The Wind Rises
Is it good? Yeah, it is. I think I liked it more than the last 2 Ghibli movies I’ve seen, From Up on Poppy Hill and The Secret World of Arrietty.
Why? Well, let’s think what the film is. It’s a 2 hours biopic of someone more or less normal, not a film about heroes or drama or surprises or mysteries or an epic story. And the 2 hours passed flying in a moment, that’s the mark that it’s truly good. It’s almost perfectly paced and directed, I would say that’s its main virtue.
It gets to be entertaining and interesting movie about a aeronautical engineer, and it does thanks to all the passion about the main character’s dreams that the movie transmit to the viewer. It’s a film done with lots of passion about someone’s passion.
Of course it’s all idealized to represent Miyazaki’s own visions of dreams, reality sure was more prosaic.

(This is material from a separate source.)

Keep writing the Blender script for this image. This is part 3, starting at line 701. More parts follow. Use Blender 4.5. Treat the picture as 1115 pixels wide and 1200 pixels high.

In a way it’s less a true biography of the designer Jiro Horikoshi and more an inspiration so Miyazaki could build his own part historical part fictional movie.
It also helps it’s a fucking beautiful movie, visually speaking. Background, foreground, mechanical animation, characters, animation in general, it’s pure big budget Ghibli visual fest. A must watch for animation fans.
The conflict between the ideal dream and the beauty of planes and just the beauty of someone pursuing his dreams and the reality of war and machines used in it, and the sadness at the end (“not even one came back”) is present in the film, but it doesn’t dominate it, it’s more a subdued theme that pops from time to time.
final part
The romance is nice and sad and it gives you feels, but in a way it feels a concession to make the film commercial, giving the elements of love and tearful drama for making the story more universal. He just had fall in love with a girl with tuberculosis, sigh. :( But as nice and sad it’s, I feel it clashes a bit with the rest of the movie, as it’s a personal story, and the movie is mostly a larger than life story about dreams and passion and inherent inner conflict in humankind for the love of war devices even for people that don’t love war.
PD : about the voice acted sounds, one of the most polemic parts of the film. Yeah, they sound bad.
In a way, it serves to reinforce the reality: that the machines in Miyazaki films are idealized, romanticized version of the real thing, not real machines. Real machines are noisy, loud, cold, annoying. In the film the engines booping and roaring and tossing up sounds fake but they seem more like a real living being (precisely, because they are done by humans!), they seem to breathe and a have heart that beats, they have a warm rhythm in them, not a whiny superfast rhythm like in real life. We can suppose Miyazaki searched that in a film where machines are so important. My theory is once they decided for it, the rest of real sound effects surely clashed with the fake ones in a jarring way, so some additional sound effects like pieces of a plane crashing on the ground or the earthquake also were done with voices.